»»
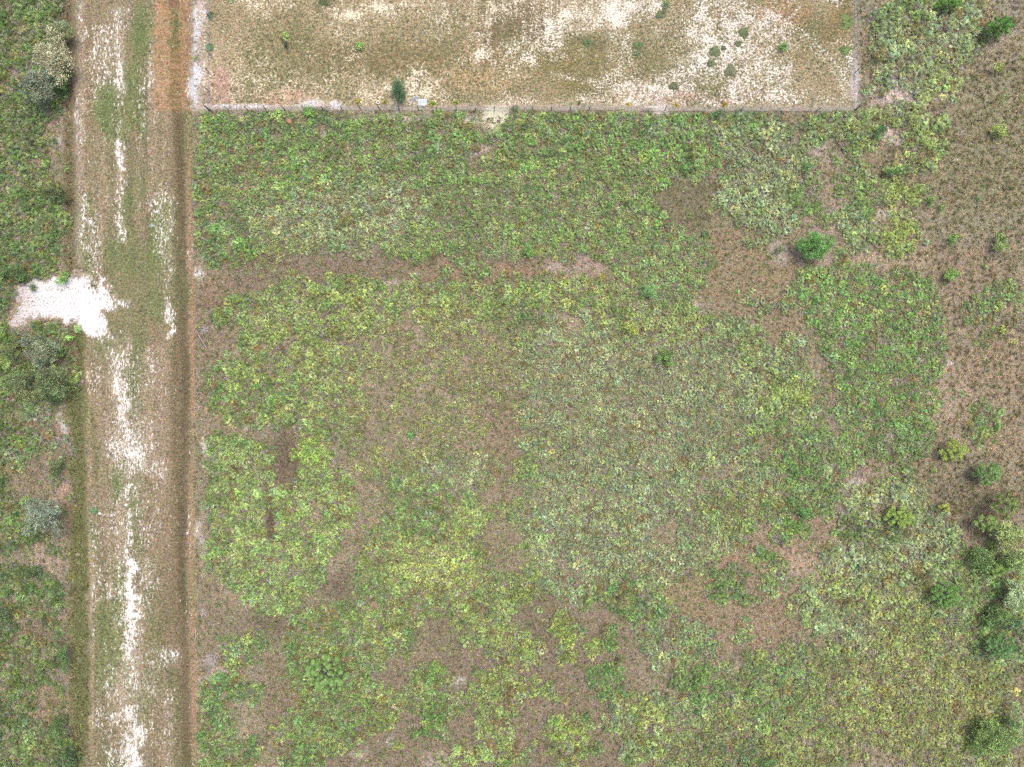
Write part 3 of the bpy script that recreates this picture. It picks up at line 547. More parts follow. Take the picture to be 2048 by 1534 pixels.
# ------------------------------------------------------------------ palmetto and grass prototypes
def unit(v): return v / (np.linalg.norm(v) + 1e-9)
def fan(V, F, S, c, d, nrm, L, nb, w, shade):
    """fan leaf: nb blades around point c, opening along d in the plane with normal nrm"""
    s = np.cross(nrm, d)
    for k in range(nb):
        a = R_(-125 + 250 * k / (nb - 1)) + random.uniform(-.08, .08)
        bd = unit(d * math.cos(a) + s * math.sin(a)); l = L * random.uniform(.8, 1.08) * (1 - .15 * abs(a) / 2)
        sd_ = np.cross(nrm, bd); o = len(V); mid = c + bd * l * .55 + nrm * l * .04
        V += [c, mid + sd_ * w, c + bd * l - nrm * l * random.uniform(-.05, .35), mid - sd_ * w]; F.append((o, o + 1, o + 2, o + 3))
        q = random.choice((.6, .8, 1, 1.1, 1.35, 1.6)); S += [(shade[0] * q, shade[1] * q, shade[2] * (q * .8 + .25), shade[3])] * 4
def rosette(nf, R, nb=9, dead=.16):
    V = []; F = []; S = []
    for i in range(nf):
        az = 2 * math.pi * (i + random.uniform(-.3, .3)) / nf * 1.0 + (i % 2) * .4; el = random.uniform(.35, 1.25)
        if random.random() < dead:
            el = random.uniform(.05, .5); q = random.uniform(.7, 1.4)
            sh = (.28 * q, .225 * q, .22 * q, 0.) if random.random() < .65 else (.23 * q, .16 * q, .09 * q, 0.)
        else:
            q = random.choice([.55, .75, .9, 1.05, 1.2, 1.5]) * random.uniform(.9, 1.1); sh = (q * random.uniform(.9, 1.12), q, q * random.uniform(.8, 1.1), 1.)
            if random.random() < .06: sh = (q * 1.35, q * 1.2, q * .7, 1.)
        d = np.array([math.cos(az) * math.cos(el), math.sin(az) * math.cos(el), math.sin(el)])
        L = R * random.uniform(.3, .85); c = d * L * np.array([1, 1, 1.15]); c[2] += .05
        out = np.array([math.cos(az), math.sin(az), 0]); tilt = random.uniform(-.35, .75)
        dd = unit(out * math.cos(tilt) + np.array([0, 0, 1]) * math.sin(tilt) * .8)
        sdv = unit(np.cross(dd, (0, 0, 1))); nrm = unit(np.cross(sdv, dd) + sdv * random.uniform(-.35, .35))
        if nrm[2] < 0: nrm = -nrm
        fan(V, F, S, c, dd, nrm, R * random.uniform(.30, .42), nb, R * .030, sh)
    return np.array(V), np.array(F), np.array(S)
def tuft(n, L, w, spread=.6, shades=((1, 1, 1, 1),)):
    V = []; F = []; S = []
    for i in range(n):
        az = random.uniform(0, 6.283); el = random.uniform(1.5 - spread, 1.5); o = len(V)
        b = np.array([random.uniform(-.12, .12), random.uniform(-.12, .12), 0]) * L * 1.6
        d = np.array([math.cos(az) * math.cos(el), math.sin(az) * math.cos(el), math.sin(el)]); l = L * random.uniform(.6, 1.1)
        s = np.array([-math.sin(az), math.cos(az), 0]); q = random.uniform(.7, 1.3); c = random.choice(shades)
        tip = b + d * l + np.array([math.cos(az), math.sin(az), -.3]) * l * .25
        V += [b - s * w * .6, b + s * w * .6, b + d * l * .55 + s * w, tip, b + d * l * .55 - s * w]; F.append((o, o + 1, o + 2, o + 3, o + 4)); S += [(c[0] * q, c[1] * q, c[2] * q, c[3])] * 5
    return np.array(V), np.array(F), np.array(S)
def herb(n, R, h, leaf):
    V = []; F = []; S = []
    for i in range(n):
        r = R * math.sqrt(random.random()); a = random.uniform(0, 6.283); z = h * random.uniform(.2, 1) * (1 - (r / R) ** 2 * .6)
        c = np.array([r * math.cos(a), r * math.sin(a), z]); nrm = unit(np.array([random.gauss(0, .5), random.gauss(0, .5), 1])); t = unit(np.cross(nrm, (random.random(), random.random(), .1))); s = np.cross(nrm, t)
        l = leaf * random.uniform(.6, 1.3); o = len(V); q = random.uniform(.65, 1.4)
        V += [c - t * l, c + s * l * .4, c + t * l, c - s * l * .4]; F.append((o, o + 1, o + 2, o + 3)); S += [(q, q, q, 1)] * 4
    return np.array(V), np.array(F), np.array(S)
def proto_collection(name, gens, mat):
    col = bpy.data.collections.new(name)
    for i, (V, F, S) in enumerate(gens):
        me = mesh(name + '_leaf_mesh', V, F, mat, {'shade': S}); o = bpy.data.objects.new(name + '_source', me); col.objects.link(o)
    return col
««
*What is required*. Without the pictures, retype the whole of the material above exactly.

*Problem solution*.
Write part 3 of the bpy script that recreates this picture. It picks up at line 547. More parts follow. Take the picture to be 2048 by 1534 pixels.
# ------------------------------------------------------------------ palmetto and grass prototypes
def unit(v): return v / (np.linalg.norm(v) + 1e-9)
def fan(V, F, S, c, d, nrm, L, nb, w, shade):
    """fan leaf: nb blades around point c, opening along d in the plane with normal nrm"""
    s = np.cross(nrm, d)
    for k in range(nb):
        a = R_(-125 + 250 * k / (nb - 1)) + random.uniform(-.08, .08)
        bd = unit(d * math.cos(a) + s * math.sin(a)); l = L * random.uniform(.8, 1.08) * (1 - .15 * abs(a) / 2)
        sd_ = np.cross(nrm, bd); o = len(V); mid = c + bd * l * .55 + nrm * l * .04
        V += [c, mid + sd_ * w, c + bd * l - nrm * l * random.uniform(-.05, .35), mid - sd_ * w]; F.append((o, o + 1, o + 2, o + 3))
        q = random.choice((.6, .8, 1, 1.1, 1.35, 1.6)); S += [(shade[0] * q, shade[1] * q, shade[2] * (q * .8 + .25), shade[3])] * 4
def rosette(nf, R, nb=9, dead=.16):
    V = []; F = []; S = []
    for i in range(nf):
        az = 2 * math.pi * (i + random.uniform(-.3, .3)) / nf * 1.0 + (i % 2) * .4; el = random.uniform(.35, 1.25)
        if random.random() < dead:
            el = random.uniform(.05, .5); q = random.uniform(.7, 1.4)
            sh = (.28 * q, .225 * q, .22 * q, 0.) if random.random() < .65 else (.23 * q, .16 * q, .09 * q, 0.)
        else:
            q = random.choice([.55, .75, .9, 1.05, 1.2, 1.5]) * random.uniform(.9, 1.1); sh = (q * random.uniform(.9, 1.12), q, q * random.uniform(.8, 1.1), 1.)
            if random.random() < .06: sh = (q * 1.35, q * 1.2, q * .7, 1.)
        d = np.array([math.cos(az) * math.cos(el), math.sin(az) * math.cos(el), math.sin(el)])
        L = R * random.uniform(.3, .85); c = d * L * np.array([1, 1, 1.15]); c[2] += .05
        out = np.array([math.cos(az), math.sin(az), 0]); tilt = random.uniform(-.35, .75)
        dd = unit(out * math.cos(tilt) + np.array([0, 0, 1]) * math.sin(tilt) * .8)
        sdv = unit(np.cross(dd, (0, 0, 1))); nrm = unit(np.cross(sdv, dd) + sdv * random.uniform(-.35, .35))
        if nrm[2] < 0: nrm = -nrm
        fan(V, F, S, c, dd, nrm, R * random.uniform(.30, .42), nb, R * .030, sh)
    return np.array(V), np.array(F), np.array(S)
def tuft(n, L, w, spread=.6, shades=((1, 1, 1, 1),)):
    V = []; F = []; S = []
    for i in range(n):
        az = random.uniform(0, 6.283); el = random.uniform(1.5 - spread, 1.5); o = len(V)
        b = np.array([random.uniform(-.12, .12), random.uniform(-.12, .12), 0]) * L * 1.6
        d = np.array([math.cos(az) * math.cos(el), math.sin(az) * math.cos(el), math.sin(el)]); l = L * random.uniform(.6, 1.1)
        s = np.array([-math.sin(az), math.cos(az), 0]); q = random.uniform(.7, 1.3); c = random.choice(shades)
        tip = b + d * l + np.array([math.cos(az), math.sin(az), -.3]) * l * .25
        V += [b - s * w * .6, b + s * w * .6, b + d * l * .55 + s * w, tip, b + d * l * .55 - s * w]; F.append((o, o + 1, o + 2, o + 3, o + 4)); S += [(c[0] * q, c[1] * q, c[2] * q, c[3])] * 5
    return np.array(V), np.array(F), np.array(S)
def herb(n, R, h, leaf):
    V = []; F = []; S = []
    for i in range(n):
        r = R * math.sqrt(random.random()); a = random.uniform(0, 6.283); z = h * random.uniform(.2, 1) * (1 - (r / R) ** 2 * .6)
        c = np.array([r * math.cos(a), r * math.sin(a), z]); nrm = unit(np.array([random.gauss(0, .5), random.gauss(0, .5), 1])); t = unit(np.cross(nrm, (random.random(), random.random(), .1))); s = np.cross(nrm, t)
        l = leaf * random.uniform(.6, 1.3); o = len(V); q = random.uniform(.65, 1.4)
        V += [c - t * l, c + s * l * .4, c + t * l, c - s * l * .4]; F.append((o, o + 1, o + 2, o + 3)); S += [(q, q, q, 1)] * 4
    return np.array(V), np.array(F), np.array(S)
def proto_collection(name, gens, mat):
    col = bpy.data.collections.new(name)
    for i, (V, F, S) in enumerate(gens):
        me = mesh(name + '_leaf_mesh', V, F, mat, {'shade': S}); o = bpy.data.objects.new(name + '_source', me); col.objects.link(o)
    return col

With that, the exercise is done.